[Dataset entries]
========================

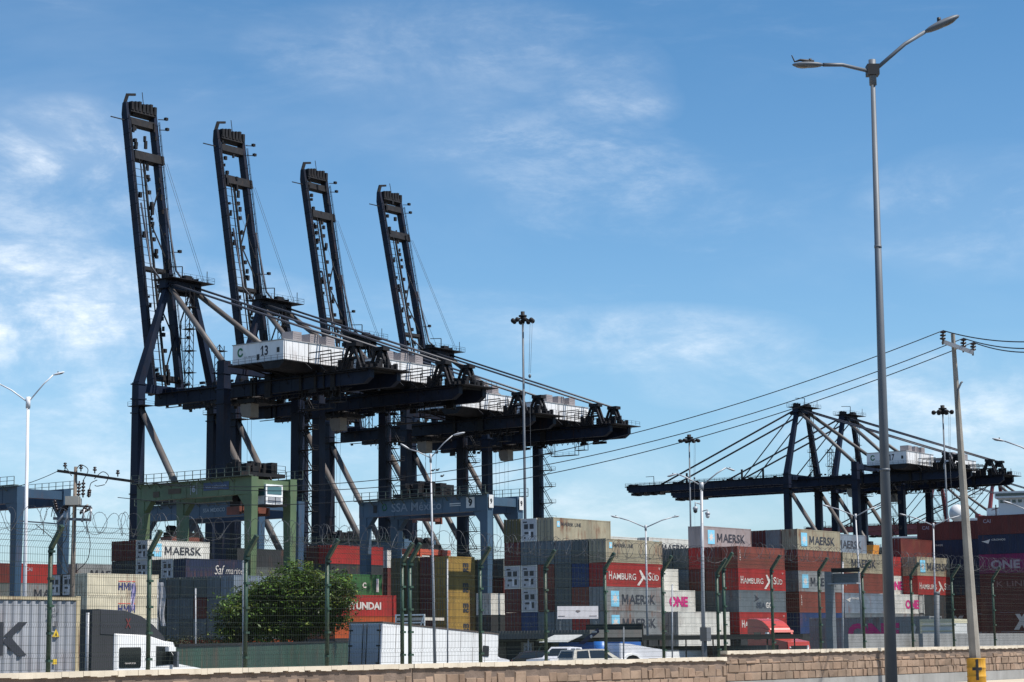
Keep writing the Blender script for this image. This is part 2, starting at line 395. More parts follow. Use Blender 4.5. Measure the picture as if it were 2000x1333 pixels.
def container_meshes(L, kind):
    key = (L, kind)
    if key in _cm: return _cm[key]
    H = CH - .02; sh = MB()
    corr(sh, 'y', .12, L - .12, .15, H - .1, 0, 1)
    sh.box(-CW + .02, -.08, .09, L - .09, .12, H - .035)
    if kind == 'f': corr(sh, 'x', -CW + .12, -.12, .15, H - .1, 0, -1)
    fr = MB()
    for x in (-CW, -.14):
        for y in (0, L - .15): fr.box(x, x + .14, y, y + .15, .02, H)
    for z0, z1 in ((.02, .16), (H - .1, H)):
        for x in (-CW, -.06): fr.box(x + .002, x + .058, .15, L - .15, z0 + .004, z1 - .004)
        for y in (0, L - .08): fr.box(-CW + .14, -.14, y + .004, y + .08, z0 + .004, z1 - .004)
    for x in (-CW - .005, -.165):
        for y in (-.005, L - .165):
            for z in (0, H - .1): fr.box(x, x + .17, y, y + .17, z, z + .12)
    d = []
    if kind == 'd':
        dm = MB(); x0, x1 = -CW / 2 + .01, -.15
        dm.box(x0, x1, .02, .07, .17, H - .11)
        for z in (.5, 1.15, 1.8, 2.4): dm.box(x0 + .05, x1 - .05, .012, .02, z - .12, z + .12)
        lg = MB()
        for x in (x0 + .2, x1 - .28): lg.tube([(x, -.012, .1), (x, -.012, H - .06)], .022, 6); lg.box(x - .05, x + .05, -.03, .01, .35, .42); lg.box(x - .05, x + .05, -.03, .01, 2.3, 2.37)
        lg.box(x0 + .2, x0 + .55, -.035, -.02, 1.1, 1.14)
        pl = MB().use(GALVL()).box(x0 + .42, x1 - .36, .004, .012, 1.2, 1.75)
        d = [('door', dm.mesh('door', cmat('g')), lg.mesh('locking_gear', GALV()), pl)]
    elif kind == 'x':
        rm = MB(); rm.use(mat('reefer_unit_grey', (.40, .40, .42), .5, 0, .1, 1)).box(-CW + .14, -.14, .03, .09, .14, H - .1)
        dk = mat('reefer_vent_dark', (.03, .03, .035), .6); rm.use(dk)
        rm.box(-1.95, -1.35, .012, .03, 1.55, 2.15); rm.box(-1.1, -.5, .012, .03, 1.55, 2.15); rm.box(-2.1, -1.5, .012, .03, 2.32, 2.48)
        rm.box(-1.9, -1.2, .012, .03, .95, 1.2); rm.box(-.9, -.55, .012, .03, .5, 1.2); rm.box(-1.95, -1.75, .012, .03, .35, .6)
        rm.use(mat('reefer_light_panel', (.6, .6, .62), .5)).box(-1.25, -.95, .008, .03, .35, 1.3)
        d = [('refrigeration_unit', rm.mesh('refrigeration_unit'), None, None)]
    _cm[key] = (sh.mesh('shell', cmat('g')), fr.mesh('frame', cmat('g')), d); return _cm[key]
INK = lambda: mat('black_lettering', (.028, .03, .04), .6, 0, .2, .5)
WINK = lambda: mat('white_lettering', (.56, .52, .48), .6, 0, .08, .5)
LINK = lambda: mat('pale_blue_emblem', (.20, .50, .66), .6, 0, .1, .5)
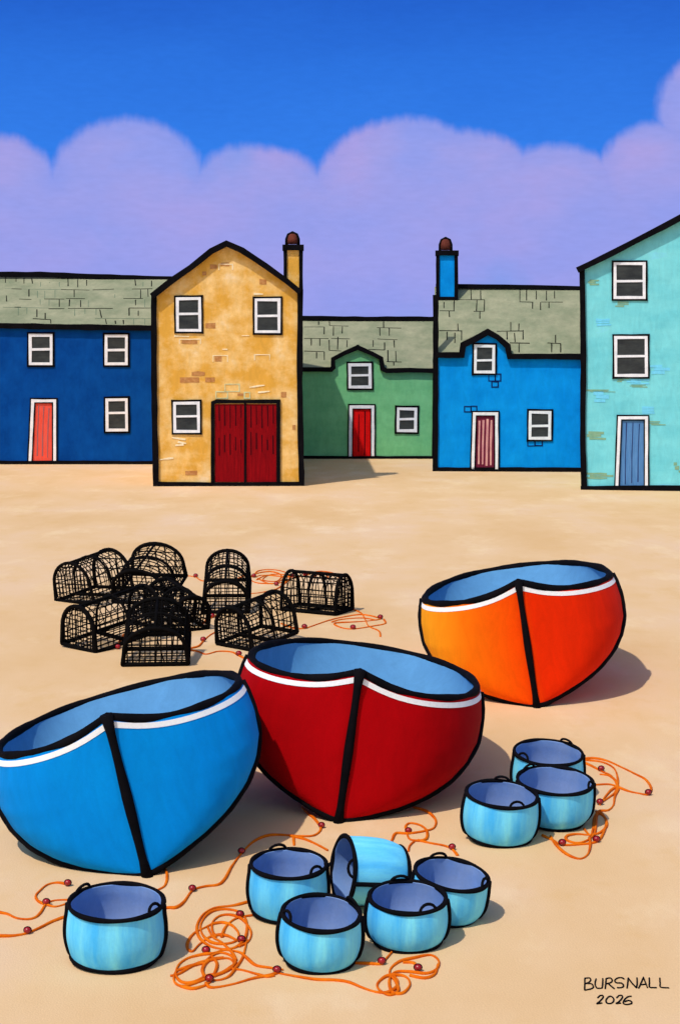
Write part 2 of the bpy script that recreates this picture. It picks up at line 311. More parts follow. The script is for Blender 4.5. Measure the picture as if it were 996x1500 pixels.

========================

TO DO —
Transcribe every entry above exactly. Omit all pictures.

REPLY —
Keep writing the Blender script for this image. This is part 2, starting at line 395. More parts follow. Use Blender 4.5. Measure the picture as if it were 2000x1333 pixels.
def container_meshes(L, kind):
    key = (L, kind)
    if key in _cm: return _cm[key]
    H = CH - .02; sh = MB()
    corr(sh, 'y', .12, L - .12, .15, H - .1, 0, 1)
    sh.box(-CW + .02, -.08, .09, L - .09, .12, H - .035)
    if kind == 'f': corr(sh, 'x', -CW + .12, -.12, .15, H - .1, 0, -1)
    fr = MB()
    for x in (-CW, -.14):
        for y in (0, L - .15): fr.box(x, x + .14, y, y + .15, .02, H)
    for z0, z1 in ((.02, .16), (H - .1, H)):
        for x in (-CW, -.06): fr.box(x + .002, x + .058, .15, L - .15, z0 + .004, z1 - .004)
        for y in (0, L - .08): fr.box(-CW + .14, -.14, y + .004, y + .08, z0 + .004, z1 - .004)
    for x in (-CW - .005, -.165):
        for y in (-.005, L - .165):
            for z in (0, H - .1): fr.box(x, x + .17, y, y + .17, z, z + .12)
    d = []
    if kind == 'd':
        dm = MB(); x0, x1 = -CW / 2 + .01, -.15
        dm.box(x0, x1, .02, .07, .17, H - .11)
        for z in (.5, 1.15, 1.8, 2.4): dm.box(x0 + .05, x1 - .05, .012, .02, z - .12, z + .12)
        lg = MB()
        for x in (x0 + .2, x1 - .28): lg.tube([(x, -.012, .1), (x, -.012, H - .06)], .022, 6); lg.box(x - .05, x + .05, -.03, .01, .35, .42); lg.box(x - .05, x + .05, -.03, .01, 2.3, 2.37)
        lg.box(x0 + .2, x0 + .55, -.035, -.02, 1.1, 1.14)
        pl = MB().use(GALVL()).box(x0 + .42, x1 - .36, .004, .012, 1.2, 1.75)
        d = [('door', dm.mesh('door', cmat('g')), lg.mesh('locking_gear', GALV()), pl)]
    elif kind == 'x':
        rm = MB(); rm.use(mat('reefer_unit_grey', (.40, .40, .42), .5, 0, .1, 1)).box(-CW + .14, -.14, .03, .09, .14, H - .1)
        dk = mat('reefer_vent_dark', (.03, .03, .035), .6); rm.use(dk)
        rm.box(-1.95, -1.35, .012, .03, 1.55, 2.15); rm.box(-1.1, -.5, .012, .03, 1.55, 2.15); rm.box(-2.1, -1.5, .012, .03, 2.32, 2.48)
        rm.box(-1.9, -1.2, .012, .03, .95, 1.2); rm.box(-.9, -.55, .012, .03, .5, 1.2); rm.box(-1.95, -1.75, .012, .03, .35, .6)
        rm.use(mat('reefer_light_panel', (.6, .6, .62), .5)).box(-1.25, -.95, .008, .03, .35, 1.3)
        d = [('refrigeration_unit', rm.mesh('refrigeration_unit'), None, None)]
    _cm[key] = (sh.mesh('shell', cmat('g')), fr.mesh('frame', cmat('g')), d); return _cm[key]
INK = lambda: mat('black_lettering', (.028, .03, .04), .6, 0, .2, .5)
WINK = lambda: mat('white_lettering', (.56, .52, .48), .6, 0, .08, .5)
LINK = lambda: mat('pale_blue_emblem', (.20, .50, .66), .6, 0, .1, .5)
Write part 2 of the bpy script that recreates this picture. It picks up at line 311. More parts follow. The script is for Blender 4.5. Measure the picture as if it were 996x1500 pixels.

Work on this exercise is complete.